Web TV www.labourseetlavie.com : Le mot de la fin pour les investisseurs, est-ce que… ils font confiance aujourd’hui aux banquiers centraux, mais est-ce qu’ils peuvent être surpris dans les prochains mois par peut-être une politique moins lisible ou plus rapide sur notamment les remontées de taux ?

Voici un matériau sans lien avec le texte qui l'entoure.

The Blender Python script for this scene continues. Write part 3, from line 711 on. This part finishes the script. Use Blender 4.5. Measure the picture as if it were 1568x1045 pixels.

Jean-Louis Mourier, économiste chez Aurel : Les banquiers centraux ont un leitmotiv, et notamment Janet Yellen insiste beaucoup, beaucoup là-dessus depuis quelques mois, c’est de communiquer le plus possible, le plus longtemps à l’avance, ce qu’ils vont faire. Donc la volonté est claire, c’est de ne pas surprendre. Donc il y a un risque effectivement pour que les taux directeurs américains remontent plus tôt que ce qui est envisagé encore aujourd’hui par les investisseurs mais cela a déjà été évoqué par les banquiers centraux américains et Janet Yellen a été claire à Jackson Hole aussi, elle parlait juste avant Mario Draghi, sur le fait que il va falloir communiquer, communiquer et encore communiquer et que sans communication il ne se passera rien, et le risque qu’ils ne veulent pas courir, c’est effectivement de surprendre les marchés puisqu’une réaction négative des marchés pourrait avoir un impact très négatif sur l’économie notamment aux États-Unis où les financements dépendent beaucoup des marchés.

Web TV www.labourseetlavie.com : Merci Jean-Louis Mourier.

Jean-Louis Mourier, économiste chez Aurel : Je vous en prie.